* _CHALLENGE_
Tally the lines holding "REDD" and state only that figure.

* _DATASET CONTENT_
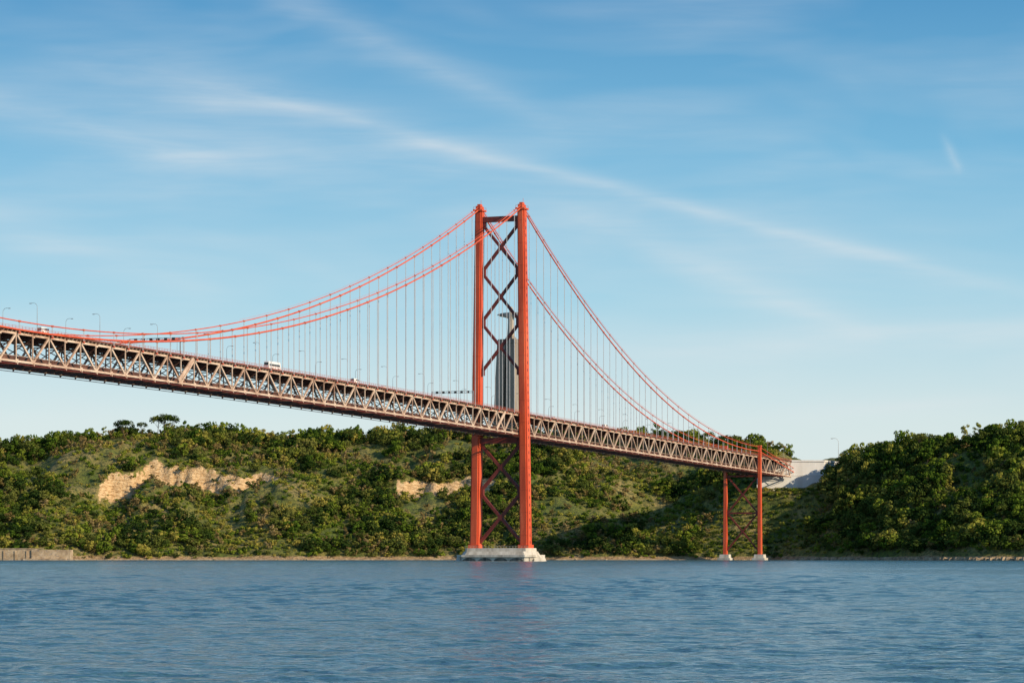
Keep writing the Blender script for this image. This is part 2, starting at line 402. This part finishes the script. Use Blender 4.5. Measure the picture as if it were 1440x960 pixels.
def legsec(cu_,cv,z,a,b_,n):
    pp=[(a,-b_+n),(a,b_-n),(a-n,b_-n),(a-n,b_),(-a+n,b_),(-a+n,b_-n),(-a,b_-n),(-a,-b_+n),(-a+n,-b_+n),(-a+n,-b_),(a-n,-b_),(a-n,-b_+n)]
    return [(cu_+x,cv+y,z) for x,y in pp]
def lu(z): return 14.3-(z-7)/(187-7)*2.2
def tower(v,tag):
    mb=MB(); br=MB()
    A=lambda z:2.45-.45*(z-7)/180
    B=lambda z:3.5-.9*(z-7)/180
    for sgn in (-1,1):
        mb.loft([legsec(sgn*lu(z),v,z,A(z),B(z),.75) for z in (7,40,66,101,128,155,187.5)])
        for z in range(14,186,12):
            mb.loft([legsec(sgn*lu(z),v,zz,A(z)+.06,B(z)+.06,.75) for zz in (z,z+.4)])
        for z in range(10,186,4):
            mb.box((sgn*lu(z)+sgn*(A(z)+.02),v,z),(.05,1.0,1.6),1)
        mb.box((sgn*lu(9),v,7.9),(6.0,8.2,1.8))
        mb.box((sgn*12.1,v,188.3),(5.2,6.8,.9)); mb.box((sgn*12.05,v,189.6),(2.6,5.6,2.0)); mb.box((sgn*12.05,v,191.1),(1.8,3.2,1.2))
        mb.cyl((sgn*12.05+.7,v,191),(sgn*12.05+.7,v,194),.12,.08,6)
        for q in (-3.2,3.2):
            for q2 in (-2.4,2.4): mb.beam((sgn*12.1+q2,v+q,188.7),(sgn*12.1+q2,v+q,190),.12,.12)
            mb.beam((sgn*12.1-2.4,v+q,190),(sgn*12.1+2.4,v+q,190),.12,.12)
    def inner(z): return lu(z)-A(z)
    br.beam((-inner(184),v,183.3),(inner(184),v,183.3),2.6,2.8)
    for z0,z1 in ((101,128),(128,155),(155,181)):
        for s in (-1,1):
            br.beam((s*inner(z0),v+.01*s,z0+.6),(-s*inner(z1),v+.01*s,z1-.6),1.8+.01*s,1.35)
        br.box((0,v,(z0+z1)/2),(2.3,1.86,2.5))
        for s in (-1,1): br.box((s*(inner(z1)-.6),v,z1),(2.2,1.9,2.8))
    for s in (-1,1): br.box((s*(inner(101)-.5),v,101),(2.0,1.9,2.8))
    br.beam((-inner(65),v,64.6),(inner(65),v,64.6),3.0,3.0)
    for z0,z1 in ((9.5,37),(37,63)):
        for s in (-1,1):
            br.beam((s*inner(z0),v+.01*s,z0+.6),(-s*inner(z1),v+.01*s,z1-.6),2.0+.01*s,1.5)
        br.box((0,v,(z0+z1)/2),(2.5,2.06,2.7))
        for s in (-1,1): br.box((s*(inner(z1)-.6),v,z1),(2.4,2.1,3.0))
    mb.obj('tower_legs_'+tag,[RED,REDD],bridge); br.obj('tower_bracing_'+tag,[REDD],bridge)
    cp=MB()
    def octs(a,b2,z,ch): return [(x,v+y,z) for x,y in ((-a+ch,-b2),(a-ch,-b2),(a,-b2+ch),(a,b2-ch),(a-ch,b2),(-a+ch,b2),(-a,b2-ch),(-a,-b2+ch))]
    cp.loft([octs(21.5,11,-3,4),octs(21.5,11,2.2,4)])
    cp.loft([octs(22.5,12,2.2,4.5),octs(22.5,12,3.4,4.5)])
    cp.loft([octs(20,9.5,3.4,3),octs(19,8.8,5.2,3)])
    cp.loft([octs(18.4,7.2,5.2,1.5),octs(18.2,7,7.0,1.5)])
    for sx_ in (-1,1):
        cp.loft([[(sx_*x,v+y,z) for x,y,z in ((20,-9,-2),(25.5,-4,-2),(25.5,4,-2),(20,9,-2))],[(sx_*x,v+y,z) for x,y,z in ((20,-9,3.2),(23.2,-4,3.2),(23.2,4,3.2),(20,9,3.2))]])
    for uu in (-14,-5,4,13):
        prof=[(uu+4*math.cos(t),v-11.03,2.0*math.sin(t)-.2) for t in np.linspace(0,math.pi,12)]
        cp.loft([[ (x,y,z) for x,y,z in prof],[(x,y-.02,z) for x,y,z in prof]],1)
    for vv in (-6,0,6):
        prof=[(21.53,v+vv+2.4*math.cos(t),1.8*math.sin(t)-.2) for t in np.linspace(0,math.pi,12)]
        cp.loft([prof,[(x+.02,y,z) for x,y,z in prof]],1)
    for k in range(22):
        cp.beam((-18+36*k/21,v-7.0,7),(-18+36*k/21,v-7.0,8.1),.08,.08)
    cp.beam((-18,v-7.0,8.1),(18,v-7.0,8.1),.08,.08)
    cp.obj('concrete_pier_'+tag,[CON,COND],bridge)
tower(0,'south'); tower(-1013,'north')
mb=MB(); v=483
for s in (-1,1):
    mb.loft([legsec(s*12.6,v,4,1.4,1.8,.35),legsec(s*12.3,v,79.5,1.1,1.4,.3)])
    mb.box((s*12.3,v,80),(2.6,3.4,1.0))
mb.obj('end_pier_legs',[RED],bridge)
mb=MB()
for z0,z1 in ((7,33),(33,59)):
    for s in (-1,1): mb.beam((s*11.2,v+.01*s,z0),(-s*11.2,v+.01*s,z1),1.2+.01*s,1.0)
    mb.beam((-11.1,v,z1),(11.1,v,z1),1.4,1.2)
mb.obj('end_pier_bracing',[REDD],bridge)
mb=MB()
for s in (-1,1):
    mb.loft([[(s*12.6+a*k,v+b2*k,z) for a,b2 in ((-1,-1),(1,-1),(1,1),(-1,1))] for z,k in ((-3,4.6),(1.5,4.6),(1.5,3.6),(4,3.3))])
mb.obj('end_pier_footings',[CON],bridge)
mb=MB()
for v in (-388,-30):
    z=road(v)
    mb.beam((11.6,v-7,z-10.8),(11.6,v+6,z-1),.5,1.6)
mb.obj('inspection_stairs',[TRU],bridge)

mb=MB()
def aq(z,g=0): return [(-13-g,569-g,z),(33+g,588-g,z),(35+g,652,z),(-13-g,652,z)]
mb.loft([aq(20),aq(72.2)]); mb.loft([aq(72.2,.5),aq(73.4,.5)])
mb.loft([aq(62.0,.25),aq(62.5,.25)])
for vv in range(600,650,12): mb.box((33.8+(vv-600)*.03,vv,66),(.5,.8,12))
o=mb.obj('concrete_anchorage',[WHC]); o.location=C; o.rotation_euler=(0,0,-TH)
mb=MB(); mb.box((0,800,70.2),(22,300,2)); 
o=mb.obj('approach_road',[ASP]); o.location=C; o.rotation_euler=(0,0,-TH)

# ------------------------------------------------------------------ lamps, gantries, vehicles
mb=MB()
mb.cyl((0,0,0),(0,0,.8),.18,.16,8); mb.cyl((0,0,.8),(0,0,9.2),.12,.07,8)
pr=[(0,0,9.2),(-.25,0,9.9),(-.8,0,10.35),(-1.6,0,10.5),(-2.3,0,10.45)]
for a,b_ in zip(pr[:-1],pr[1:]): mb.cyl(a,b_,.07,.06,6)
mb.box((-2.7,0,10.4),(1.0,.35,.18)); mb.box((-2.7,0,10.29),(.7,.26,.06))
lme=mb.mesh('street_lamp',[GREY])
for i,v in enumerate(range(-596,575,46)):
    for s in (1,-1):
        o=bpy.data.objects.new('street_lamp',lme); o.location=w(11.3*s,v+(0 if s>0 else 14),road(v)-.02); o.rotation_euler=(0,0,-TH+(0 if s>0 else math.pi)); link(o)
for (px,py) in ((244,2020),):
    o=bpy.data.objects.new('street_lamp',lme); o.location=(px,py,float(H(np.array([px*1.]),np.array([py*1.]))[0])-.2); o.scale=(1.8,1.8,2.2); link(o)
def gantry(v):
    mb=MB(); z=road(v)
    for s in (-1,1): mb.beam((11.4*s,v,z-.2),(11.4*s,v,z+6.6),.35,.35)
    for a in (0,.9): 
        mb.beam((-11.4,v,z+5.7+a),(11.4,v,z+5.7+a),.2,.2); 
    for k in range(16):
        x0=-11.4+22.8*k/16; x1=x0+22.8/16
        mb.beam((x0,v,z+(5.7 if k%2 else 6.6)),(x1,v,z+(6.6 if k%2 else 5.7)),.1,.1)
    for uu in (-8.5,-5,-1.6,1.6,5,8.5): mb.box((uu,v-.25,z+6.1),(1.3,.3,1.2),1)
    o=mb.obj('sign_gantry',[GREY,DRK]); o.location=C; o.rotation_euler=(0,0,-TH)
gantry(-393); gantry(-70)

def vehicle(name,Lg,W,Hh,prof,win,wheels,u,v,flip=1):
    mb=MB(); secs=[]
    for x,k in ((-W/2,.97),(-W/2+.12,1),(W/2-.12,1),(W/2,.97)):
        secs.append([(x*(.93 if z>Hh*.7 else 1),y*k,z*(k if z>Hh*.5 else 1)) for y,z in prof])
    mb.loft(secs,0)
    for (y0,y1,z0,z1) in win:
        for s in (-1,1):
            mb.box((s*(W/2*.985+.012),(y0+y1)/2,(z0+z1)/2),(.05,abs(y1-y0),z1-z0),1)
    mb.box((0,Lg/2-.12 if Hh>2 else Lg*.22,Hh*.68),(W*.86,.3 if Hh>2 else .9,Hh*.34),1)
    mb.box((0,-Lg/2+.12 if Hh>2 else -Lg*.3,Hh*.68),(W*.86,.3 if Hh>2 else .7,Hh*.3),1)
    for y in wheels:
        for s in (-1,1):
            mb.cyl((s*(W/2-.3),y,.48 if Hh>2 else .32),(s*(W/2+.02),y,.48 if Hh>2 else .32),.48 if Hh>2 else .32,None,16,2)
            mb.cyl((s*(W/2+.01),y,.48 if Hh>2 else .32),(s*(W/2+.04),y,.48 if Hh>2 else .32),.24 if Hh>2 else .18,None,12,3)
    o=mb.obj(name,[WHT,GLS,DRK,GREY]); o.location=w(u,v,road(v)); o.rotation_euler=(0,0,-TH+(0 if flip>0 else math.pi))
    md=o.modifiers.new('bevel','BEVEL'); md.width=.04; md.segments=2
    return o
busprof=[(-6,.4),(6,.4),(6.05,1.4),(5.9,2.9),(5.6,3.55),(-5.7,3.55),(-5.95,3.2),(-6,1.4)]
vehicle('coach_bus',12,2.5,3.55,busprof,[(-5.4+i*1.75,-5.4+i*1.75+1.6,1.6,2.45) for i in range(6)],(-3.6,-2.3,3.9),8.6,-302)
carprof=[(-2.1,.3),(2.1,.3),(2.15,.7),(1.2,.9),(.5,1.42),(-1.2,1.45),(-1.9,1.0),(-2.15,.9)]
def car(u,v,f=1): vehicle('car',4.3,1.8,1.45,carprof,[(-1.3,-.3,.95,1.32),(-.2,.7,.95,1.32)],(-1.3,1.3),u,v,f)
vanprof=[(-2.7,.35),(2.7,.35),(2.75,1.0),(1.9,1.3),(1.3,2.35),(-2.6,2.4),(-2.72,1.4)]
def van(u,v): vehicle('van',5.4,2.0,2.4,vanprof,[(.5,1.3,1.35,2.0),(-.6,.4,1.35,2.0)],(-1.7,1.7),u,v)
van(8.5,-495); van(9,-215); van(8.8,150)
car(8.5,-440); car(8.5,-180,1); car(4,-250,1); car(8.4,60,1); car(-4,-350,-1)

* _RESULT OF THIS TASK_
2